Мы боремся со злом не только чтобы защитить тех, кому причиняется вред, но и чтобы защитить того, кто причиняет вред. Потому что в итоге это и для него обернется страданиями. Из озабоченности благополучием этого человека мы стремимся остановить его злодеяния. Вот в чем смысл наших действий. Мы не позволяем себе испытывать гнев и ненависть к китайским властям, но категорически не согласны с их действиями.
– Прощение – единственный путь к исцелению и единственный способ освободиться от груза прошлого, – добавил архиепископ. В своей The Book of Forgiving («Книга о прощении») архиепископ и Мпхо рассуждают: «Без прощения мы остаемся привязанными к человеку, причинившему нам зло. Мы прикованы к нему цепями обиды, крепко связаны и не можем двигаться вперед. Пока мы не простим нашего обидчика, в его руках будут ключи к нашему счастью. Он будет нашим тюремщиком. Прощение возвращает нам контроль над своей судьбой и эмоциями. Мы освобождаем себя сами».
– А что вы скажете тем, кому прощение кажется проявлением слабости, а месть – проявлением силы? – спросил я у Далай-ламы.
– Есть люди, чьи действия продиктованы животным умом. Когда их ударяют, им хочется стукнуть в ответ, отомстить. – Далай-лама сжал кулак и сделал вид, что бьет себя. – Но мы люди, а не животные и способны задуматься: какой смысл в том, если я тоже ударю?
Как люди, мы также можем понять, что никто не рождается, чтобы быть жестоким или вредить окружающим.
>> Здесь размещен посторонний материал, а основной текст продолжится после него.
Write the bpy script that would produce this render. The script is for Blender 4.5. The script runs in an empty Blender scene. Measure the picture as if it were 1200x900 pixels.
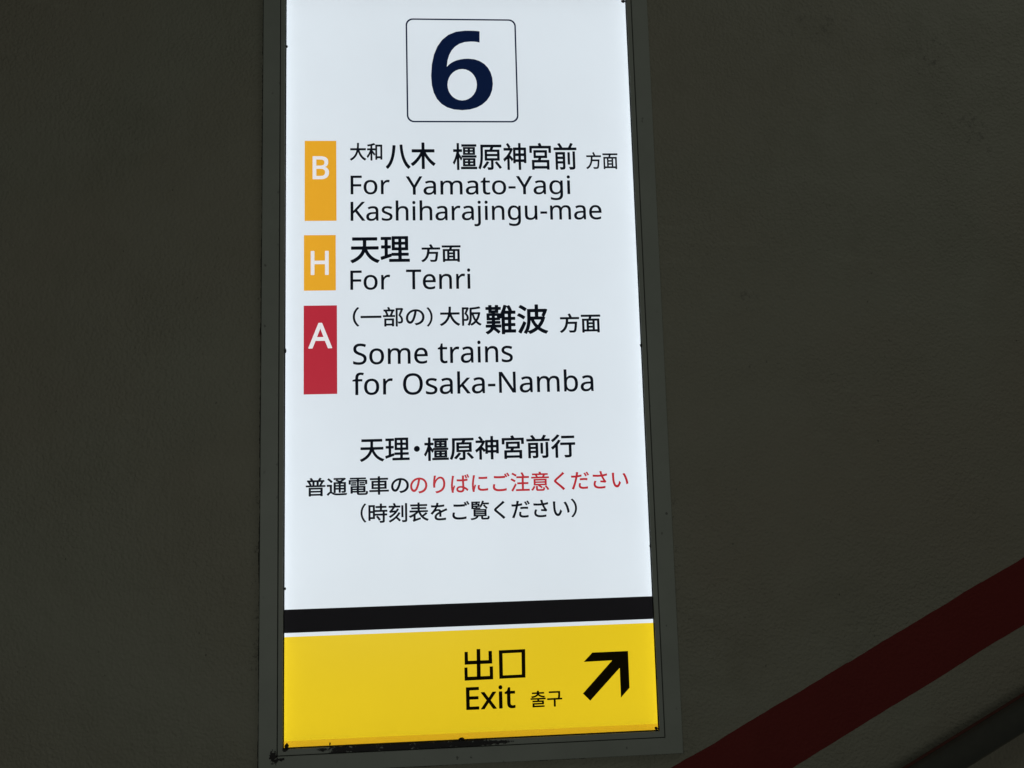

Просто в силу определенных обстоятельств между мной и другим человеком возникла неприязнь, поэтому он меня ударил. Может быть, мое поведение, отношение или даже выражение лица настроили этого человека против меня, и он стал моим врагом. Так значит, я тоже «при чем». И кто виноват? Сядьте и спокойно поразмышляйте о различных причинах и предпосылках того или иного события, и вы увидите, что на самом деле злитесь не на человека, а на причины и предпосылки. На гнев, невежество, близорукость, узость восприятия. Осознав это, сможете посочувствовать своим противникам и пожалеть их.
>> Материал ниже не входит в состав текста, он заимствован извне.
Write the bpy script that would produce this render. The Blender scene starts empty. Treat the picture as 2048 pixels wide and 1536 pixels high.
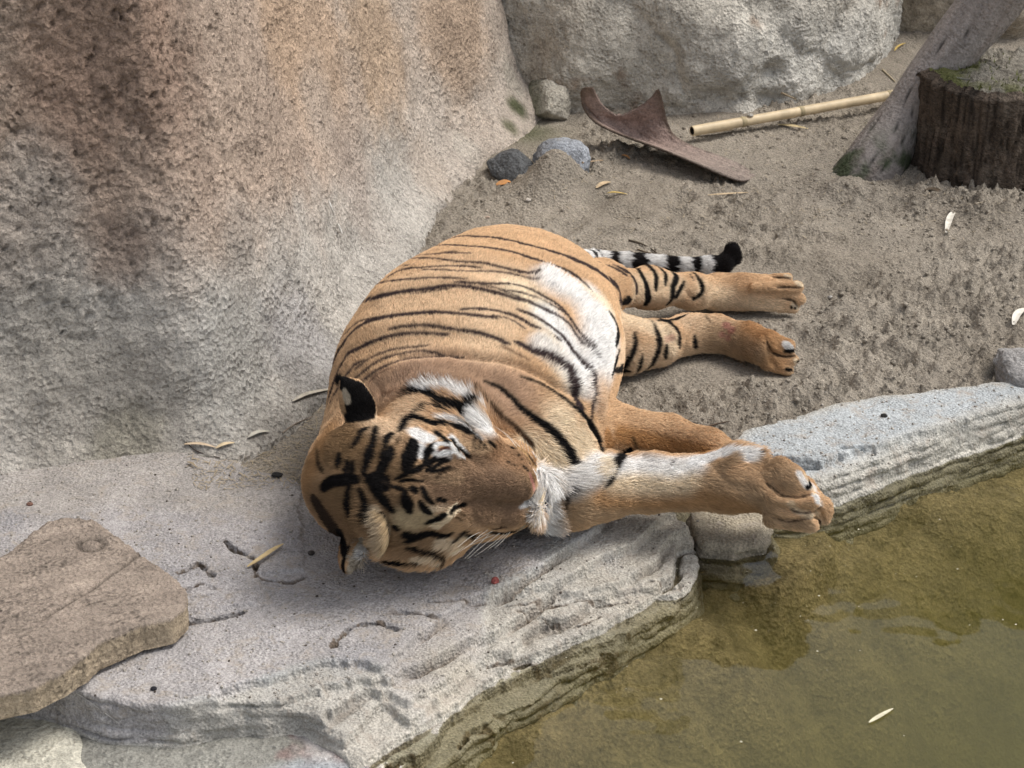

Именно поэтому мнение, что терпимость и прощение – признаки слабости, абсолютно ошибочно, – горячо подытожил он, разрубая воздух ладонью. – Это совсем не так. На все сто процентов. На тысячу процентов! Прощение – признак силы. Так ведь? – Далай-лама повернулся к архиепископу.
– Совершенно верно, – со смехом ответил тот. – Я как раз хотел заметить, что те, кто утверждает, что прощение – признак слабости, никогда никого не прощали.
– Естественной реакцией на удар, – продолжал он, – становится желание ударить в ответ. Но почему же нас так восхищают люди, отказавшиеся от мести? Просто мы осознаём, что правило «око за око» никому не несет удовлетворения. Если все будут придерживаться этого принципа, мир ослепнет. В нас живет инстинкт мести, но есть и инстинкт прощения.
Действительно, в ходе эволюции у людей как будто развились оба этих импульса, обе способности – мстить и прощать. Изучив шестьдесят мировых культур, психологи Мартин Дейли и Марго Уилсон обнаружили, что у девяносто пяти процентов из них принята та или иная форма кровной мести. Однако психолог Майкл Маккалоу, исследуя те же народы, убедился, что у девяносто трех процентов существуют ритуалы прощения и примирения. Не исключено, что оставшиеся семь процентов просто принимают прощение как должное.
По мнению приматолога Франса де Вааля, примирение чрезвычайно распространено и в животном мире. Шимпанзе целуются и мирятся, но подобное поведение свойственно не только приматам. Овцы, козы, гиены, дельфины – из всех изученных особей лишь домашние кошки не демонстрировали способности к примирению после конфликта. (Полагаю, владельцев кошек вряд ли удивит это открытие.)